Exactement. J’ai interrogé chacun d’eux sur son parcours, et nous avons cherché, avec mon complice Tomeo Vergès, à articuler les moments forts. Rien n’est écrit, ce ne sont que des paroles dites, mémorisées, que les personnes redisent sur le plateau selon un fil conducteur que nous avons élaboré. Mais c’est une parole vivante, mouvante, qui est susceptible de bouger, c’est pourquoi la traduction simultanée est parfois compliquée et on prévient le public. Le traducteur a d’ailleurs plusieurs versions. Ce travail sur une parole vivante, flottante, nécessite que toute l’équipe, du technicien au traducteur, soit présente en permanence autour du plateau.
Finalement, votre travail ressemble à celui d’un journaliste, mais vous venez du théâtre.
Qu’est-ce qui fait que c’est un spectacle de théâtre ? Un décor, des lumières, du son, et pas de hasard sauf avec la parole qui peut varier. C’est un partage de l’instant, entre ceux qui sont sur le plateau et le public qui respire avec eux. C’est ça le théâtre.
D’autant que Raúl, Clara, Danny, Sandra nous regardent directement en parlant, ils s’adressent à nous, public.
Mon travail est basé sur cette adresse. Ils nous regardent pour nous accueillir dans leur vie, dans leur histoire. Car c’est bien cela qu’ils souhaitent nous raconter.
Qu’est-ce qui vous a particulièrement surpris dans ces rencontres, dans ce travail sur un thème que vous ne connaissiez pas ?
Je ne connaissais rien sur ce thème. Ce qui m’a le plus frappé, c’est leur capacité d’ouverture, l’amour que chacun d’eux offre ici. J’ai été submergé par cet amour, ce don de soi. Et cela a profondément changé mon regard ainsi que mon esthétique au plateau. D’ailleurs, Olivier Py, le directeur du Festival, est venu à la première et m’a dit : « En fait on s’en fout des “trans”. » Il a raison ! Ce n’est pas le phénomène “trans” qui prime ici, ce sont les personnes elles-mêmes. J’ai rarement rencontré des êtres autant en accord avec eux-mêmes. Ce sont des gens intelligents, drôles, qui portent un regard tranquille sur eux-mêmes et ceux qui les entourent. Sans que ce soit des Bisounours, les souffrances dont ils parlent en témoignent. Mais on n’est pas dans des soucis d’acteurs qui se regardent le petit doigt.
Vous avez définitivement abandonné le travail sur des pièces de théâtre avec de vrais acteurs ?

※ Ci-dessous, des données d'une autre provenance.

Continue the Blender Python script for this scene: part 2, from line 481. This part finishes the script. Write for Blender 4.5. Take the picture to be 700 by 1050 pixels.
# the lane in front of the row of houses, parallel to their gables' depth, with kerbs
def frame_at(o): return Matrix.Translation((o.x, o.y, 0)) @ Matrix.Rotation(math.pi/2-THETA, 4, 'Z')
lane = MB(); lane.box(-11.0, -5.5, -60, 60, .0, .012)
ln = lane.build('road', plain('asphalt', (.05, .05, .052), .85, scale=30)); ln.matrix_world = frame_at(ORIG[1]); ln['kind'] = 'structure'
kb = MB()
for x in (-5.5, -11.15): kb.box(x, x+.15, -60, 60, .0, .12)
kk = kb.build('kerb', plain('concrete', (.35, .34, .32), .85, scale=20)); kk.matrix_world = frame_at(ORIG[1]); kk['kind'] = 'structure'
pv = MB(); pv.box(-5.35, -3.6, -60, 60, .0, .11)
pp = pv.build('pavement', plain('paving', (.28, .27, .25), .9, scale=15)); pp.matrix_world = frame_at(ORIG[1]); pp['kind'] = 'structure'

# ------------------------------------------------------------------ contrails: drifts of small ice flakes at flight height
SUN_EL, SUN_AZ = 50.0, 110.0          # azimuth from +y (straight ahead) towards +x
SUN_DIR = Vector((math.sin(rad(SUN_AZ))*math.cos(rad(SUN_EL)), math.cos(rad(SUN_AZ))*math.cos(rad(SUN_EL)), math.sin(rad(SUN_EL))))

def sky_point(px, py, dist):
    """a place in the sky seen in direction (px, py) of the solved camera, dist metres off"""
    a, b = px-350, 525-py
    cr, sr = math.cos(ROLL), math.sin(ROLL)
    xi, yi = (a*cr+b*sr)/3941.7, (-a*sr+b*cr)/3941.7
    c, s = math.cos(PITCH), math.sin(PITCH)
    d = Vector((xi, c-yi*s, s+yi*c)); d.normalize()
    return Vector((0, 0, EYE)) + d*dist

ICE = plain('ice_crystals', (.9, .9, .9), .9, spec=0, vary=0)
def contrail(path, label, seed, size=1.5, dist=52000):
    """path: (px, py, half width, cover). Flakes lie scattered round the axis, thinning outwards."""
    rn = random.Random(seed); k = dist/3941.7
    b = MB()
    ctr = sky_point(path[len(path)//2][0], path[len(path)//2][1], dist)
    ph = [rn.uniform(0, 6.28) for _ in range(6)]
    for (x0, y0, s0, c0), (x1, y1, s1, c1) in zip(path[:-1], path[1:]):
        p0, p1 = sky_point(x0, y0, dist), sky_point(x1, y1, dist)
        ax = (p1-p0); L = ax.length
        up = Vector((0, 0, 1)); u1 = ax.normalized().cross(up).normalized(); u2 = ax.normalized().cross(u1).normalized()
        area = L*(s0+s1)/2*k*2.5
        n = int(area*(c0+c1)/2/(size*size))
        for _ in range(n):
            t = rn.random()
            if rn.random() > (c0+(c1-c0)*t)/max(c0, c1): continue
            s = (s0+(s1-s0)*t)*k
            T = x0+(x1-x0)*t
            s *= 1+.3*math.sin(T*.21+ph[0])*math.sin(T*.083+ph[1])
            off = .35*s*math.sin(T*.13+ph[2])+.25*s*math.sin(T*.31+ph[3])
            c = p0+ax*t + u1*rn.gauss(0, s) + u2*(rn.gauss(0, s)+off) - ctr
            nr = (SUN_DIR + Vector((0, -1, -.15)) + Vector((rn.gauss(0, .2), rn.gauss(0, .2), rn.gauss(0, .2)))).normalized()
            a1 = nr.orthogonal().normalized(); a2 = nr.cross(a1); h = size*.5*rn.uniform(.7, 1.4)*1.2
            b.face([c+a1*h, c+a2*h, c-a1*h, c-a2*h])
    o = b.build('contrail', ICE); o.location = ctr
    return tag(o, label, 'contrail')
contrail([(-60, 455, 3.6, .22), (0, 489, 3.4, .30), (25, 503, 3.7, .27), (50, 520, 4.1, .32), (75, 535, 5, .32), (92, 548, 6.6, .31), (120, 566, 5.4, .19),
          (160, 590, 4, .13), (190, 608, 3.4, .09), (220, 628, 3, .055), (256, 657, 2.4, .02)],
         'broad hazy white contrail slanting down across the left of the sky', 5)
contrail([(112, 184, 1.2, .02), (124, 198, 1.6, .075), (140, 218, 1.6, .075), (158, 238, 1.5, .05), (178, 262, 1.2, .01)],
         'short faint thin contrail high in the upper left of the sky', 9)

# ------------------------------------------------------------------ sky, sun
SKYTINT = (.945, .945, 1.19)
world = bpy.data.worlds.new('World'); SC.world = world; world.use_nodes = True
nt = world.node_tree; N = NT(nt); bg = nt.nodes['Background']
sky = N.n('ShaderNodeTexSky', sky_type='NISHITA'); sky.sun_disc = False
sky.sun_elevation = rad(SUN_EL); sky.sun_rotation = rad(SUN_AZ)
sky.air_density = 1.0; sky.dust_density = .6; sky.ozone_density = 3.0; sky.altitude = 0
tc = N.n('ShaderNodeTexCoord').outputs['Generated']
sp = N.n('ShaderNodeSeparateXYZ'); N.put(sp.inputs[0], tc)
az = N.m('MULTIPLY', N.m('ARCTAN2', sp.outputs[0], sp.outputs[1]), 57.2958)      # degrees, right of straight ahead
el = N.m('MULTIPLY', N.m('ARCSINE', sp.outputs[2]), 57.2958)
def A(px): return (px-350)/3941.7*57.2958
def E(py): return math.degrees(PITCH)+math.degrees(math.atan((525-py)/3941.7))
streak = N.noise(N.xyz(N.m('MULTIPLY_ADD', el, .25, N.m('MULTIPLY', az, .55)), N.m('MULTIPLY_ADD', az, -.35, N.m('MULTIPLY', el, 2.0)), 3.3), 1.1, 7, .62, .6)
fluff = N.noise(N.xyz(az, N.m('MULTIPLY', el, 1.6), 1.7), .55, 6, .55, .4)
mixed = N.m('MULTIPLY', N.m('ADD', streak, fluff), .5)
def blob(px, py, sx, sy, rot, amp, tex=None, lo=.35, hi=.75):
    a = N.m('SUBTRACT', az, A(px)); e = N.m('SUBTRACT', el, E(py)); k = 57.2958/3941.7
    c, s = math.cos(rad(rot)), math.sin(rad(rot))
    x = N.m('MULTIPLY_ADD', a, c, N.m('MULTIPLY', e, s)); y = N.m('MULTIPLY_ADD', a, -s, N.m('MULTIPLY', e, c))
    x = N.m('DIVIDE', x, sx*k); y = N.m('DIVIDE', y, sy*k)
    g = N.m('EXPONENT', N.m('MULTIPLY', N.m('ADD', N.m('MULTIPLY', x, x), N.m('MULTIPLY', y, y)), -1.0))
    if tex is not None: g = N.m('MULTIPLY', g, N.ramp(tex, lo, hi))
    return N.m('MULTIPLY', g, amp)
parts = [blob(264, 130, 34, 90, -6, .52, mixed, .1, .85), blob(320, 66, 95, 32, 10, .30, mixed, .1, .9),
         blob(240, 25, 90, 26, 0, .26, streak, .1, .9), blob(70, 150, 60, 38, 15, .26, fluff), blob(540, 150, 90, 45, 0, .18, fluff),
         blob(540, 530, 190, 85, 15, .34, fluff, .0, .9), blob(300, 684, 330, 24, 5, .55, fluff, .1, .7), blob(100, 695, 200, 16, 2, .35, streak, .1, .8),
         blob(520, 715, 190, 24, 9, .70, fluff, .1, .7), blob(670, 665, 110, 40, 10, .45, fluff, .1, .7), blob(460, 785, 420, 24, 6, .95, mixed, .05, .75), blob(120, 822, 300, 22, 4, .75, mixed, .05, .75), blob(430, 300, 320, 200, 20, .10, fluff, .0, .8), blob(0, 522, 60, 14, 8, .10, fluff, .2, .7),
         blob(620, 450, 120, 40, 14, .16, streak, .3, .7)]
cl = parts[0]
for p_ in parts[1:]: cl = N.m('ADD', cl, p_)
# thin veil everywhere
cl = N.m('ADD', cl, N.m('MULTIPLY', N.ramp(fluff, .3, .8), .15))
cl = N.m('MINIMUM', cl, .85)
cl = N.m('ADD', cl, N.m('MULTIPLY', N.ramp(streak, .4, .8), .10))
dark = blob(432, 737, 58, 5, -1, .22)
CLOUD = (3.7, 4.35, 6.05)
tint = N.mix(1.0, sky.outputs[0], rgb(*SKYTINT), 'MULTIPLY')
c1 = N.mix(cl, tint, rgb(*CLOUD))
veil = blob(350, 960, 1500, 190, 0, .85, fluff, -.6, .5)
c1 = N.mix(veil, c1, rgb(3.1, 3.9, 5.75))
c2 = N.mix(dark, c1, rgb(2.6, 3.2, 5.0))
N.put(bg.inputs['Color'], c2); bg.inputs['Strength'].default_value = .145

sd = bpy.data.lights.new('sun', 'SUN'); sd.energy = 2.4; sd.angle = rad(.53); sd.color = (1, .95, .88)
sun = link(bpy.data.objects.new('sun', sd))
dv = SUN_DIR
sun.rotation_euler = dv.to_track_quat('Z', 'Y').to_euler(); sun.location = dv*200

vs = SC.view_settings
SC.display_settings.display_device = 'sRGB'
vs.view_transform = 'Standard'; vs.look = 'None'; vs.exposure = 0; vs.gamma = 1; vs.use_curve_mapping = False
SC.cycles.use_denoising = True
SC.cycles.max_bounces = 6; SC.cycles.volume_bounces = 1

Oui. Cela fait vingt ans que je mène ce travail particulier avec des non-professionnels, et pour tout l’or du monde je ne renoncerai à ce que je fais pour monter du Molière ou du Lagarce que j’adore. D’autres le font très bien. Ma priorité aujourd’hui, c’est d’ouvrir des rideaux, des fenêtres, encore des rideaux qui sont infinis. Ce n’est pas la communauté des “trans” qui m’intéresse, c’est leur singularité. Tout ce qui participe à la réduction de nous-même dans des cases – homme, femme, homo, bi, trans – est redoutable pour moi. Je veux ouvrir les fenêtres, en commençant par les miennes, et j’espère celles du public. C’est une révolution sociale. Je souhaite aussi faire tomber les clichés sur l’entrejambe. Que les personnes sur scène soient opérées ou pas, qu’est-ce que cela peut nous faire ? Qu’est-ce que cela change ? Comme il est dit dans le spectacle, ce n’est pas parce qu’on a un pénis qu’on doit commander de la bière et draguer les filles.
Pensez-vous qu’en France nous soyons davantage coincés sur ce sujet qu’en Espagne, à Barcelone ?
Très clairement. Ici, on est au Moyen-Âge. Voyez-vous des “trans” dans la rue, au bureau ? À Barcelone, c’est très courant. La personne qui travaille à la réception du Théâtre du Lliure est un “trans”. C’est très facile de changer de genre, d’un point de vue administratif. En France, il vous faut passer devant un psychiatre, avoir un rendez-vous à l’hôpital pour suivre un traitement hormonal, cela prend des années et c’est très compliqué ! C’est la révolution de demain.